Now, with the holiday season fast approaching, Affirm is setting its sights on brick-and-mortar stores through a partnership with Clover, a point of sale system owned by First Data (FDC). Clover’s point-of-sale product, a modern day cash register, lets merchants easily turn on Affirm’s service with a few taps on the tablet-like device. Customers can sign up for and apply for a loan from the mobile app.

“Obviously the majority of retail is offline so we’ve been building our product to do that,” Brad Selby, Affirm’s vice president of merchant services, told Fortune.

The company plans to partner with additional providers of point-of-sale products, he added.

Another new way shoppers can use Affirm loans is through one-time credit card-like numbers. The company can issue shoppers a number that can be entered like a credit card by merchants that have neither Affirm’s system or a Clover register. The catch, however, is that shoppers must declare the specific purchase they want to make, and the merchant has to be loosely partnered with Affirm so that some data can be exchanged. It’s therefore not entirely flexible.
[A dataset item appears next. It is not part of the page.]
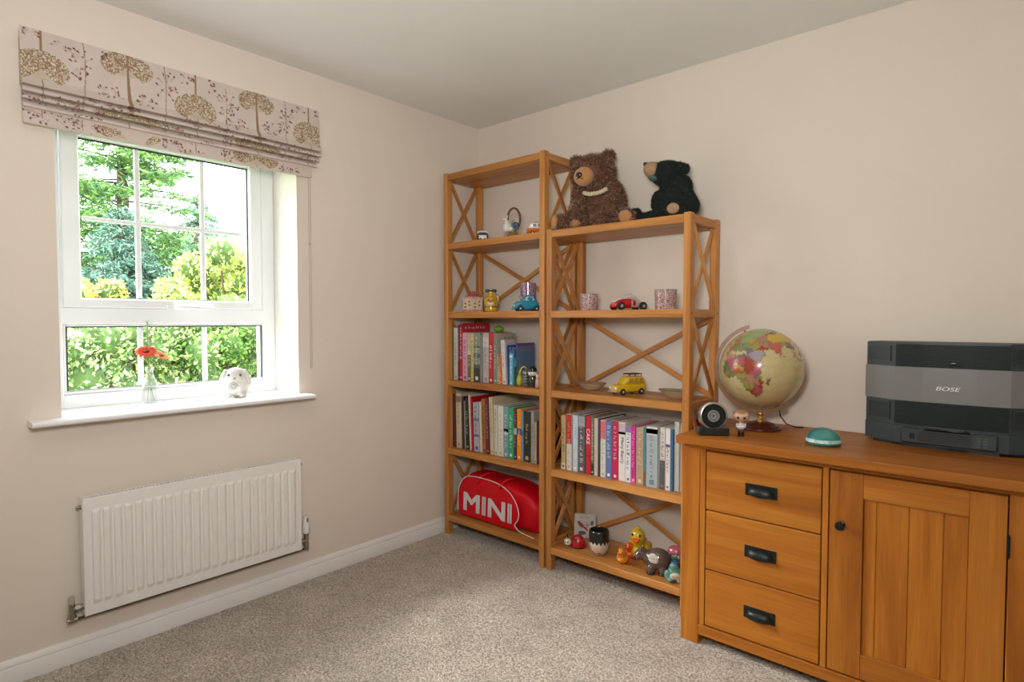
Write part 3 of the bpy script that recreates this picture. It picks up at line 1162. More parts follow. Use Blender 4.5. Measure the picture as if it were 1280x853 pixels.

Affirm is also expanding a pilot it has operated for the past few months that lets salespeople issue Affirm loans over the phone. The process is fairly simple: during the call, the salesperson inputs basic information about the customer, such as their name, phone number, and email. The customer then receivers a web link via email or SMS through which they can then complete the transaction. According to Selby, companies in the pilot have expressed positive feedback about this financing option. So far, about a dozen companies, including 3D printer seller MakerBot and smartphone repair service iCracked, have been using this, with another dozen waiting to receive access.

“Being able to originate a loan through the phone is a really powerful thing,” Selby said.

Up next, the company is working to make its service more widely available through NFC payment terminals, Selby revealed.

Founded in 2012 by Levchin, Jeff Kaditz, and Nathan Gettings, Affirm has raised $320 in funding so far, including a monster $275 million round of debt and equity financing this past spring.